DIRECTIONS.
Every line that holds the string "objects" is to be identified and copied.

[3D scene scripts]

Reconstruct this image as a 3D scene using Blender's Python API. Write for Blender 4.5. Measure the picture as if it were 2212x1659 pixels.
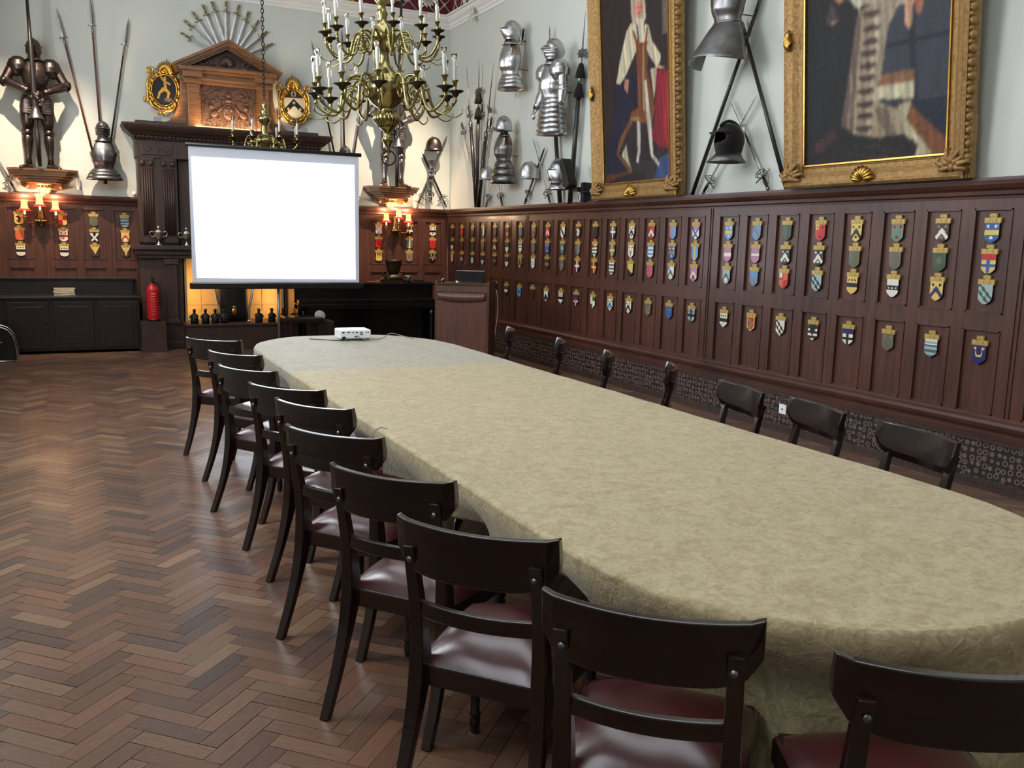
import bpy, bmesh, math, random
import numpy as np
from mathutils import Vector, Matrix, Euler
random.seed(7)
S = bpy.context.scene
for o in list(bpy.data.objects): bpy.data.objects.remove(o)
PI = math.pi
# ---------------------------------------------------------------- camera
EYE = Vector((0, 0, 1.62))
YAW, PITCH, ROLL, FPX = 0.459443, 0.158816, 0.0231828, 1914.49
IW, IH = 2212, 1659
_f = Vector((math.sin(YAW)*math.cos(PITCH), math.cos(YAW)*math.cos(PITCH), -math.sin(PITCH)))
_r = Vector((math.cos(YAW), -math.sin(YAW), 0)); _u = _r.cross(_f)
CR = _r*math.cos(ROLL)+_u*math.sin(ROLL); CU = _u*math.cos(ROLL)-_r*math.sin(ROLL); CF = _f
cd = bpy.data.cameras.new('camera'); cam = bpy.data.objects.new('camera', cd)
S.collection.objects.link(cam)
cd.sensor_fit = 'HORIZONTAL'; cd.sensor_width = 36; cd.lens = 36*FPX/IW; cd.clip_start = 0.05
M = Matrix((CR, CU, -CF)).transposed().to_4x4(); M.translation = EYE
cam.matrix_world = M
S.camera = cam
# ---------------------------------------------------------------- view, world, daylight
S.view_settings.view_transform = 'Standard'; S.view_settings.look = 'None'
S.view_settings.gamma = 1; S.view_settings.use_curve_mapping = False
S.view_settings.exposure = 0.15
W = bpy.data.worlds.new('world'); S.world = W; W.use_nodes = True
W.node_tree.nodes['Background'].inputs[0].default_value = (0.55, 0.68, 0.85, 1)
W.node_tree.nodes['Background'].inputs[1].default_value = 0.6
DAY = 15.0           # strength of the daylit window glass
SCREEN = 4.2
# room
XR, YB, XL, YF = 5.63, 13.88, -1.42, -1.6
ZD, ZC, ZTOP = 2.12, 4.95, 6.3

def prj(px, py):
    return CF + CR*((px-IW/2)/FPX) - CU*((py-IH/2)/FPX)
def onX(px, py, x):            # where the sight line meets an upright plane parallel to the right wall
    d = prj(px, py); t = x/d.x; return EYE+d*t
def onY(px, py, y):
    d = prj(px, py); t = y/d.y; return EYE+d*t
def onZ(px, py, z):
    d = prj(px, py); t = (z-EYE.z)/d.z; return EYE+d*t

# ---------------------------------------------------------------- helpers
C = bpy.data.collections.new('hall'); S.collection.children.link(C)
def srgb(r, g, b):
    f = lambda c: (c/255/12.92 if c/255 <= .04045 else ((c/255+.055)/1.055)**2.4)
    return (f(r), f(g), f(b), 1)
def thing(name, label, cat, loc=(0, 0, 0), rz=0, group=None, rx=0, ry=0, sc=1):
    o = bpy.data.objects.new(name, None); C.objects.link(o)
    o.location = loc; o.rotation_euler = (rx, ry, rz); o.scale = (sc, sc, sc)
    o.empty_display_size = .05
    o['label'] = label; o['category'] = cat
    if group: o['group'] = group
    return o
def tag(o, label, cat, group=None, kind=None):
    o['label'] = label; o['category'] = cat
    if group: o['group'] = group
    if kind: o['kind'] = kind
    return o
def copy_tree(o, parent=None):
    c = o.copy(); C.objects.link(c); c.parent = parent
    for ch in list(o.children): copy_tree(ch, c)
    return c
class MB:
    """collects shapes; build() links them as ONE mesh object"""
    def __init__(s): s.v = []; s.f = []; s.sm = []; s.T = Matrix()
    def add(s, vs, fs, smooth=False):
        n = len(s.v); T = s.T
        s.v += [tuple(T @ Vector(p)) for p in vs]
        s.f += [tuple(n+i for i in f) for f in fs]; s.sm += [smooth]*len(fs)
        return s
    def box(s, c, d, R=None, ch=0):
        x, y, z = d[0]/2, d[1]/2, d[2]/2
        P = [Vector((a*x, b*y, e*z)) for a in (-1, 1) for b in (-1, 1) for e in (-1, 1)]
        if R is not None: P = [R @ p for p in P]
        P = [p+Vector(c) for p in P]
        return s.add(P, [(0, 1, 3, 2), (4, 6, 7, 5), (0, 4, 5, 1), (2, 3, 7, 6), (0, 2, 6, 4), (1, 5, 7, 3)])
    def b2(s, x0, x1, y0, y1, z0, z1):
        return s.box(((x0+x1)/2, (y0+y1)/2, (z0+z1)/2), (abs(x1-x0), abs(y1-y0), abs(z1-z0)))
    def rings(s, R, cap=True, closed=False, smooth=True):
        n = len(R[0]); vs = [p for r in R for p in r]; fs = []
        m = len(R)
        for i in range(m if closed else m-1):
            for j in range(n):
                a, b = i*n+j, i*n+(j+1) % n; c, d = ((i+1) % m)*n+(j+1) % n, ((i+1) % m)*n+j
                fs.append((a, b, c, d))
        s.add(vs, fs, smooth)
        if cap and not closed:
            k = len(s.v)-len(vs)
            s.f.append(tuple(k+j for j in reversed(range(n)))); s.sm.append(False)
            s.f.append(tuple(k+(m-1)*n+j for j in range(n))); s.sm.append(False)
        return s
    def tube(s, P, r, n=10, cap=True, flat=1.0, up=None, closed=False):
        P = [Vector(p) for p in P]; m = len(P)
        if not hasattr(r, '__len__'): r = [r]*m
        R = []; prev = None
        for i in range(m):
            if closed: t = P[(i+1) % m]-P[i-1]
            else: t = P[min(i+1, m-1)]-P[max(i-1, 0)]
            if t.length < 1e-9: t = Vector((0, 0, 1))
            t.normalize()
            if prev is None:
                a = Vector(up) if up else (Vector((0, 0, 1)) if abs(t.z) < .9 else Vector((1, 0, 0)))
                u = t.cross(a).normalized()
            else:
                u = (prev-t*prev.dot(t))
                u = u.normalized() if u.length > 1e-6 else t.orthogonal().normalized()
            prev = u; w = t.cross(u)
            R.append([P[i]+u*(r[i]*math.cos(2*PI*k/n))+w*(r[i]*flat*math.sin(2*PI*k/n)) for k in range(n)])
        return s.rings(R, cap and not closed, closed)
    def lathe(s, prof, n=20, c=(0, 0, 0), ax=None, cap=True):
        """prof: (radius, height) pairs"""
        c = Vector(c); Q = Matrix() if ax is None else Vector((0, 0, 1)).rotation_difference(Vector(ax)).to_matrix().to_4x4()
        R = [[c+(Q @ Vector((max(r, 1e-4)*math.cos(2*PI*k/n), max(r, 1e-4)*math.sin(2*PI*k/n), z))) for k in range(n)] for r, z in prof]
        return s.rings(R, cap)
    def loft(s, L, n=20, cap=True, pw=2):
        """L: (cx,cy,cz,rx,ry) rings lying flat"""
        R = []
        for q in L:
            cx, cy, cz, rx, ry = q[:5]; e = 2/(q[5] if len(q) > 5 else pw); row = []
            for k in range(n):
                a = 2*PI*k/n; ca, sa = math.cos(a), math.sin(a)
                row.append((cx+rx*math.copysign(abs(ca)**e, ca), cy+ry*math.copysign(abs(sa)**e, sa), cz))
            R.append(row)
        return s.rings(R, cap)
    def ell(s, c, r, n=14, m=8, R=None):
        c = Vector(c); rows = []
        for i in range(m+1):
            a = PI*i/m-PI/2; row = []
            for k in range(n):
                b = 2*PI*k/n
                p = Vector((r[0]*max(math.cos(a), 1e-3)*math.cos(b), r[1]*max(math.cos(a), 1e-3)*math.sin(b), r[2]*math.sin(a)))
                row.append(c+(R @ p if R is not None else p))
            rows.append(row)
        return s.rings(rows, True)
    def surf(s, fn, nu, nv, closed_u=False, skip=None, th=0):
        vs = [fn(i/nu, j/nv) for j in range(nv+1) for i in range(nu if closed_u else nu+1)]
        w = nu if closed_u else nu+1; fs = []
        for j in range(nv):
            for i in range(nu):
                if skip and skip((i+.5)/nu, (j+.5)/nv): continue
                fs.append((j*w+i, j*w+(i+1) % w, (j+1)*w+(i+1) % w, (j+1)*w+i))
        return s.add(vs, fs, True)
    def prism(s, pts, y0, y1, smooth=False):
        """outline in x,z swept from y0 (front) to y1 (back)"""
        n = len(pts); vs = [(x, y0, z) for x, z in pts]+[(x, y1, z) for x, z in pts]
        fs = [tuple(range(n)), tuple(reversed(range(n, 2*n)))]+[(j, n+j, n+(j+1) % n, (j+1) % n) for j in range(n)]
        return s.add(vs, fs, smooth)
    def sweep(s, prof, path, closed=False, smooth=False):
        """profile (a,b) swept along a flat path; a = outward offset (left normal), b = height"""
        P = [Vector(p) for p in path]; m = len(P); R = []
        for i in range(m):
            d0 = (P[i]-P[i-1]) if (i > 0 or closed) else None
            d1 = (P[(i+1) % m]-P[i]) if (i < m-1 or closed) else None
            d0 = (d0 or d1).normalized(); d1 = (d1 or d0).normalized()
            n0 = Vector((-d0.y, d0.x, 0)); n1 = Vector((-d1.y, d1.x, 0)); nn = (n0+n1).normalized()
            k = 1/max(.3, nn.dot(n0))
            R.append([P[i]+nn*(a*k)+Vector((0, 0, b)) for a, b in prof])
        return s.rings(R, not closed, closed, smooth)
    def build(s, name, mat, parent=None, bevel=0, sub=0, loc=None, solid=0, autos=None, seg=2):
        me = bpy.data.meshes.new(name); me.from_pydata(s.v, [], s.f); me.materials.append(mat)
        me.polygons.foreach_set('use_smooth', s.sm)
        me.update()
        bm = bmesh.new(); bm.from_mesh(me); bmesh.ops.recalc_face_normals(bm, faces=bm.faces); bm.to_mesh(me); bm.free()
        o = bpy.data.objects.new(name, me); C.objects.link(o); o.parent = parent
        if loc is not None: o.location = loc
        if solid:
            m = o.modifiers.new('s', 'SOLIDIFY'); m.thickness = solid; m.offset = -1
        if bevel:
            m = o.modifiers.new('b', 'BEVEL'); m.width = bevel; m.segments = seg; m.limit_method = 'ANGLE'; m.angle_limit = .6
            m.harden_normals = False
        if sub:
            m = o.modifiers.new('u', 'SUBSURF'); m.levels = sub; m.render_levels = sub
        return o
def arc(cx, cz, r, a0, a1, n=8):
    return [(cx+r*math.cos(math.radians(a0+(a1-a0)*i/n)), cz+r*math.sin(math.radians(a0+(a1-a0)*i/n))) for i in range(n+1)]
def bez(P, n=16):
    """smooth curve through points (Catmull-Rom)"""
    P = [Vector(p) for p in P]; Q = [P[0]*2-P[1]]+P+[P[-1]*2-P[-2]]; out = []
    for i in range(1, len(Q)-2):
        a, b, c, d = Q[i-1:i+3]
        for k in range(n):
            t = k/n
            out.append(.5*((2*b)+(c-a)*t+(2*a-5*b+4*c-d)*t*t+(3*b-a-3*c+d)*t**3))
    out.append(P[-1]); return out
def struct(o): o['kind'] = 'structure'; return o

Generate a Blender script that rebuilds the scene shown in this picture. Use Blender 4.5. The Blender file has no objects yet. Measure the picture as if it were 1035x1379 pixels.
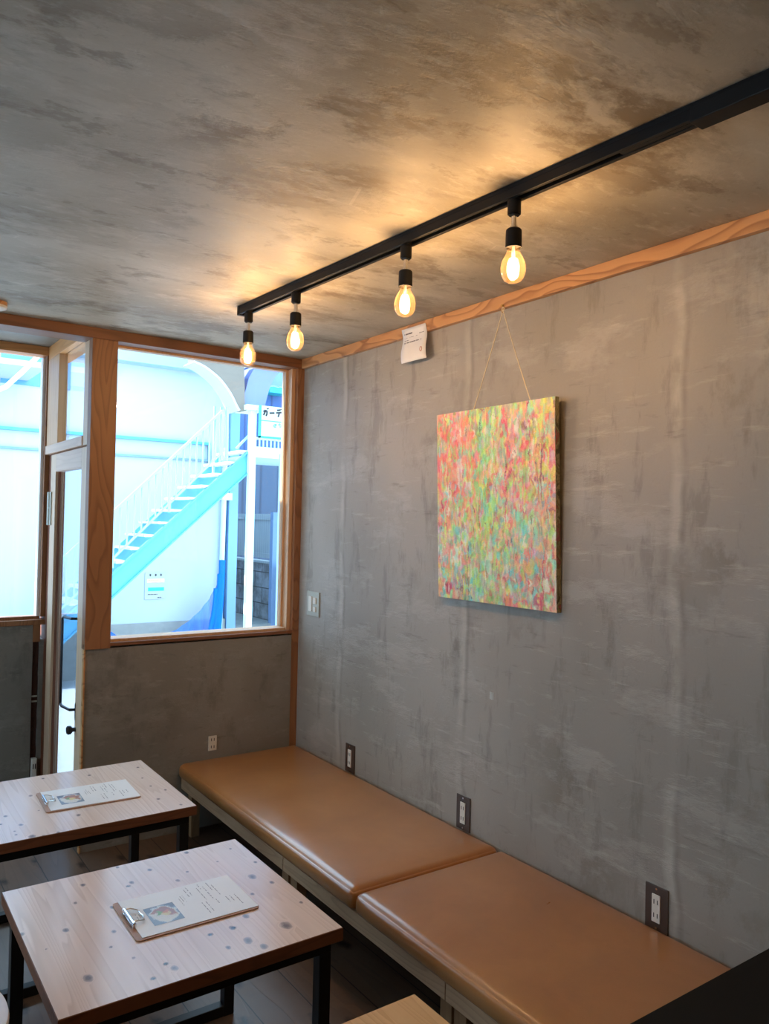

WORKED SOLUTION.
for o in list(bpy.data.objects): bpy.data.objects.remove(o)
cd = bpy.data.cameras.new('camera'); cam = bpy.data.objects.new('camera', cd)
S.collection.objects.link(cam)
    o = bpy.data.objects.new(name, None); C.objects.link(o)
    c = o.copy(); C.objects.link(c); c.parent = parent
        o = bpy.data.objects.new(name, me); C.objects.link(o); o.parent = parent
Generate a Blender script that rebuilds the scene shown in this picture. Use Blender 4.5. The Blender file has no objects yet. Measure the picture as if it were 1035x1379 pixels.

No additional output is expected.